Abstract

The paleostress history and associated deformation mechanisms affecting passive margins are seldom studied, as access to offshore parts is rather limited. We analyze an offshore wellbore core of the Albian, post-rift carbonates of the Sendji Fm which directly overlies the salt of the Aptian Loeme Fm in the Lower Congo Basin. Paleopiezometry based on stylolite roughness inversion (SRIT) and calcite twin inversion (CSIT) was combined with fracture analysis, U–Pb geochronology of calcite cement and burial modeling to unravel the orientations and magnitudes of horizontal and vertical stresses affecting the Sendji Fm over time, with a focus on the impact of salt tectonics on stress records. The results of SRIT on bedding-parallel stylolites constrain the range of depths over which the Sendji Fm strata deformed under a vertical principal stress σ1 to 650–2800 m (median ∼1300 m). Once projected onto the burial model derived from TemisFlow™ software, the range of depths converts to a period of pressure solution activity, from 101 to 15 Ma.
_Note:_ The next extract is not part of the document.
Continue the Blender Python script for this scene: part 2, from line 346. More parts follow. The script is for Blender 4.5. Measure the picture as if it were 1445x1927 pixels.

Calcite twin measurements within the early diagenetic cement (U–Pb age = 101 ± 1 Ma) reveal three main types of stress regimes: (1) extensional stress regimes with σ3 trending ∼ N–S and ∼E-W associated with local, thin-skinned salt tectonics (101–80 Ma), (2) strike-slip stress regimes with σ1 trending ∼ NW-SE to NNE-SSW and a compressional stress regime with σ1 trending NNW-SSE, reflecting possible intraplate stress transfer from the distant Africa-Eurasia plate boundary (67–60 Ma); (3) a strike-slip and a compressional stress regime with σ1 trending E-W likely related to the mid-Atlantic ridge push possibly combined with effects of variations in elevation and density of the lithosphere and sedimentary flexural loading (15 Ma to present). The paleostress sequence suggests that the sedimentary cover was decoupled from the crust during salt tectonics and then recoupled from the late Cretaceous onwards.